Scenes as source code:
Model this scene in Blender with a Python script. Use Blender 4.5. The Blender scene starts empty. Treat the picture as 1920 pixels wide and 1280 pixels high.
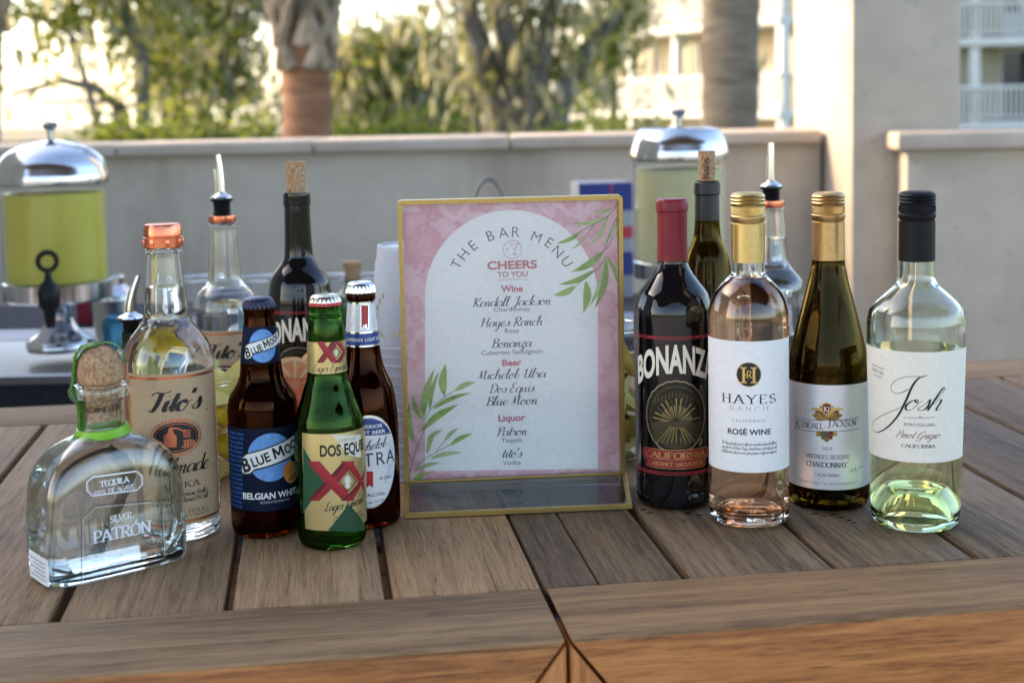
import bpy, bmesh, math, random
import numpy as np
from mathutils import Vector, Matrix
from mathutils.geometry import tessellate_polygon
random.seed(7)
rng = np.random.default_rng(7)
SC = bpy.context.scene
COL = SC.collection
PI = math.pi
R = math.radians

# ------------------------------------------------------------------ camera
ZT = 0.76                       # height of the bar table top
CAMZ = ZT + 0.389
FPX, PX0, PY0 = 2660.0, 960.0, 433.0
PITCH, ROLL = math.atan((PY0 - 185.0) / FPX), R(1.15)
cam_d = bpy.data.cameras.new('camera')
cam = bpy.data.objects.new('camera', cam_d); COL.objects.link(cam)
cam_d.sensor_width = 36.0
cam_d.lens = FPX / 1920 * 36
cam_d.shift_y = -(640 - PY0) / 1920
cam_d.clip_start = 0.05; cam_d.clip_end = 3000
F_ = Vector((0, math.cos(PITCH), -math.sin(PITCH)))
U_ = Vector((0, math.sin(PITCH), math.cos(PITCH)))
X_ = Vector((1, 0, 0))
RT = X_ * math.cos(ROLL) - U_ * math.sin(ROLL)
UP = U_ * math.cos(ROLL) + X_ * math.sin(ROLL)
CAM = Vector((0, 0, CAMZ))
cam.matrix_world = Matrix(((RT.x, UP.x, -F_.x, 0), (RT.y, UP.y, -F_.y, 0), (RT.z, UP.z, -F_.z, CAMZ), (0, 0, 0, 1)))
SC.camera = cam
cam_d.dof.use_dof = True
cam_d.dof.focus_distance = 1.32
cam_d.dof.aperture_fstop = 6.2
cam_d.dof.aperture_blades = 0

# ------------------------------------------------------------------ light
SUN_EL, SUN_AZ = R(26), Vector((-1.0, 0.35, 0)).normalized()      # towards the sun
W = bpy.data.worlds.new('World'); SC.world = W; W.use_nodes = True
wn = W.node_tree.nodes; wl = W.node_tree.links
sky = wn.new('ShaderNodeTexSky'); sky.sky_type = 'NISHITA'; sky.sun_disc = False
sky.sun_elevation = SUN_EL
sky.sun_rotation = math.atan2(SUN_AZ.x, SUN_AZ.y)
sky.air_density = 0.8; sky.dust_density = 2.2; sky.ozone_density = 0.0
wl.new(sky.outputs[0], wn['Background'].inputs[0])
wn['Background'].inputs[1].default_value = 0.15
sun_d = bpy.data.lights.new('sun', 'SUN'); sun_d.energy = 0.85; sun_d.angle = R(0.5); sun_d.color = (1.0, 0.70, 0.38)
sun = bpy.data.objects.new('sun', sun_d); COL.objects.link(sun)
sd = Vector((SUN_AZ.x * math.cos(SUN_EL), SUN_AZ.y * math.cos(SUN_EL), math.sin(SUN_EL)))
sun.rotation_euler = sd.to_track_quat('Z', 'Y').to_euler()
sun.location = (-6, 6, 5)

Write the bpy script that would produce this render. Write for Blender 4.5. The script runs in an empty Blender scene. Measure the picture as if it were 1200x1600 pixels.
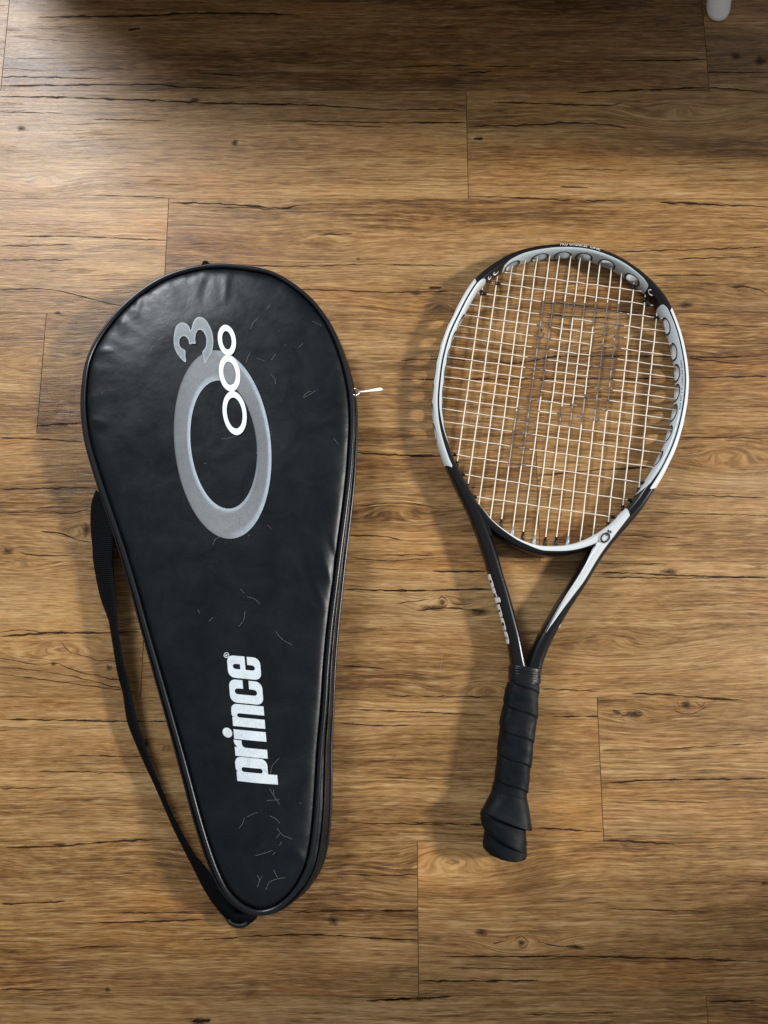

» **Exercise task**:
Read the entries and select each line where the word "script" is found.

» **Response to the task**:
Model this scene in Blender with a Python script. Use Blender 4.5. The Blender scene starts empty. Treat the picture as 1920 pixels wide and 1280 pixels high.
Write the bpy script that would produce this render. Write for Blender 4.5. The script runs in an empty Blender scene. Measure the picture as if it were 1200x1600 pixels.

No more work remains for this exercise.